決断力
- 作者: 羽生善治
- 出版社/メーカー: 角川書店
- 発売日: 2005/07/08
- メディア: 新書
- 購入: 44人 クリック: 297回
- この商品を含むブログ (562件) を見る
◆最強の将棋指しである羽生善治の、思考の一端に触れられる本。
間違いなく当代最強、もしかすると史上最強の棋士、羽生善治。 タイトル七冠に輝き、将棋を知らない人でも羽生さんだけは知ってるという、将棋界のスーパースター。 そんな羽生が、将棋を通して得た真理や思考法について語る……となれば興味も沸くのだが、有名人の本というのは大概本人が書いていない。 残念ながら本書もおそらくその口で、「羽生はこんなこと言わない」と思える記述がやたら目に付く。 いきなり青色ダイオードの話をしたり、ビジネスの話に広げてみたりという語り口は、米長邦雄*1ならともかく、まったく羽生らしくない。 おそらくはインタビューのように聞き手書き手が存在して、そういう話題を振って無理やり繋げているのだろう。 新書だからそういう方向に話を持って行きたいのはわかるけれど、ゴーストライターが透けて見えるようなこの出来では、いっそ書き手を明らかにして羽生自身の言葉と分けたほうがマシ。
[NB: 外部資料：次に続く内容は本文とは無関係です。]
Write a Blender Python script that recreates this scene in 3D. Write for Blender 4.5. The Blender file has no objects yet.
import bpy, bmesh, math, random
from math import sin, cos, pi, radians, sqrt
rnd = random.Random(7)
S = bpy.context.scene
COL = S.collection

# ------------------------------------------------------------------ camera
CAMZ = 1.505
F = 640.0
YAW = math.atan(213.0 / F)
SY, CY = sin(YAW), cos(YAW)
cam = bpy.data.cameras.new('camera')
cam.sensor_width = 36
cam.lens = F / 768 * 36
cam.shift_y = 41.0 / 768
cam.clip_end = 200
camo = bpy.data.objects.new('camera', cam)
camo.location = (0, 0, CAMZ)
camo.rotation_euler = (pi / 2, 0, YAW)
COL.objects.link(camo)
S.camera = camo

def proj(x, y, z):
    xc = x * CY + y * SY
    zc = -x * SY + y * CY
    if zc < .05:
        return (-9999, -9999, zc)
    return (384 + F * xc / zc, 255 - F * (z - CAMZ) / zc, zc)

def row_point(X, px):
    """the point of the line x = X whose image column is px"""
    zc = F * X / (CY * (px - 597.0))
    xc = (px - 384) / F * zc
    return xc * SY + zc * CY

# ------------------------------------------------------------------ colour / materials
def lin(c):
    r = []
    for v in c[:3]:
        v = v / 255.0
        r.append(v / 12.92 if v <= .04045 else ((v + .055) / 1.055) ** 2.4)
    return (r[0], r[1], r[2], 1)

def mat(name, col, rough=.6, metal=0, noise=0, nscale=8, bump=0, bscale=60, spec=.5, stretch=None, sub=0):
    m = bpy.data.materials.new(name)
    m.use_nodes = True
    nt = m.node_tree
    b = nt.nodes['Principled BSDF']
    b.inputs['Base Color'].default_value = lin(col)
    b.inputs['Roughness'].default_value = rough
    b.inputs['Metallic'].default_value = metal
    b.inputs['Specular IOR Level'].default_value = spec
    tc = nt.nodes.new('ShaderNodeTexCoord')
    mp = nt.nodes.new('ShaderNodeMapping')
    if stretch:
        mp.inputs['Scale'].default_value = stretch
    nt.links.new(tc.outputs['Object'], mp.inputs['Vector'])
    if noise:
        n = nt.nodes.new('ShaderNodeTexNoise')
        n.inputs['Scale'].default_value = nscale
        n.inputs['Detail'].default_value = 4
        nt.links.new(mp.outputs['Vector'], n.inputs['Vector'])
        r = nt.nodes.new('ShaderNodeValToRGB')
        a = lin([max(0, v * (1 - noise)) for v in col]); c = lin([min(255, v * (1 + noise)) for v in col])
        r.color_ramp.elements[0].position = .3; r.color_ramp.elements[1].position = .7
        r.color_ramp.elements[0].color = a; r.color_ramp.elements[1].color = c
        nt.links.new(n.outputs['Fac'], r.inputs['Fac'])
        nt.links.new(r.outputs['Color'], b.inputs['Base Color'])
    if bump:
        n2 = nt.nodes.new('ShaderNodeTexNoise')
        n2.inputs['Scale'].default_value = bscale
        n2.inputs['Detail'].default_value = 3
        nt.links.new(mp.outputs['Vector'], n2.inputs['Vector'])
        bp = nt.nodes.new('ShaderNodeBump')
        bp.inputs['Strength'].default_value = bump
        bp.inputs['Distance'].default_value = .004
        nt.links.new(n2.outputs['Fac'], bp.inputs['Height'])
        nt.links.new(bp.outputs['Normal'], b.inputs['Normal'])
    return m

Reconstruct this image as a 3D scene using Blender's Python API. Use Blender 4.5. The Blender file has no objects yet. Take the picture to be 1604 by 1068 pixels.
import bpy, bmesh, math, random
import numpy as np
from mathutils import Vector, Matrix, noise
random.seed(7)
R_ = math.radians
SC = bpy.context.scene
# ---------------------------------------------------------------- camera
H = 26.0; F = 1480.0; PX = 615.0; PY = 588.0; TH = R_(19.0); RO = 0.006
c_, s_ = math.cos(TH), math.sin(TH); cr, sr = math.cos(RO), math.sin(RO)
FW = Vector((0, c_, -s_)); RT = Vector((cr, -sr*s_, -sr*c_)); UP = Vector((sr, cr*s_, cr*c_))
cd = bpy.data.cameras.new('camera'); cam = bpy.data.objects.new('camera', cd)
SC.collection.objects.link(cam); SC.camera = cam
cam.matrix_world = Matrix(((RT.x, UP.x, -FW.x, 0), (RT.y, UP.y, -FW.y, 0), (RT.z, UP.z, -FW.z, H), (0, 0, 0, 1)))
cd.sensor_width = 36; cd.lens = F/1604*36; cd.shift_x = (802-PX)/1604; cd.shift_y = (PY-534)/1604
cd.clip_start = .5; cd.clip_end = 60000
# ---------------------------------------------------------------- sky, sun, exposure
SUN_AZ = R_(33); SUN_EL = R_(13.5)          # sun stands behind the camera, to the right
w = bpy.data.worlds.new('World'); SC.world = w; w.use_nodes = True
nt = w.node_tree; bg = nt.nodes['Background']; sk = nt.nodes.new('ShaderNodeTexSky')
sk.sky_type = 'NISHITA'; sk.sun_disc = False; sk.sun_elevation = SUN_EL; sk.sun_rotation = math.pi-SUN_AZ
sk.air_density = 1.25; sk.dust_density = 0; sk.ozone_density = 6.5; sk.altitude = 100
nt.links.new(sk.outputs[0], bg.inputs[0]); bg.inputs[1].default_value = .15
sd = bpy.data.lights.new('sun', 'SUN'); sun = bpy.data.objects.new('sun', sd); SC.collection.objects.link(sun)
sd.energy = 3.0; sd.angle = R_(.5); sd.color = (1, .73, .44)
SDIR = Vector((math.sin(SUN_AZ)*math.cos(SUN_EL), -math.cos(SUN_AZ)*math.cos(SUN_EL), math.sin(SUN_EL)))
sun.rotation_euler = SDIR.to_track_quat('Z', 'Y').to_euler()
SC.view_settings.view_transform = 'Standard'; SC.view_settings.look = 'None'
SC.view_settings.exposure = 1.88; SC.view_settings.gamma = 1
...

といっても、私は図書館で借りたからお金も払ってないし、読む価値がないと言うほどでもない。 面白い話もいくつかあった。 羽生でも集中できない対局はあるのだとか、駒が光って見えるとか、将棋を考えすぎて狂気の世界の入り口が見えるけれど、一応入らないでおこうとか。
しかしこの本、ターゲットが良く分からない。 将棋界の紹介とビジネス指南、どちらも中途半端だ。それなりに将棋に興味がないと面白く読めなさそうだが、将棋ファンが読むと物足りなさと違和感がありそう。 まあでも、私はもともと新書系好きじゃないから、その辺は割引かないといけないかもしれない。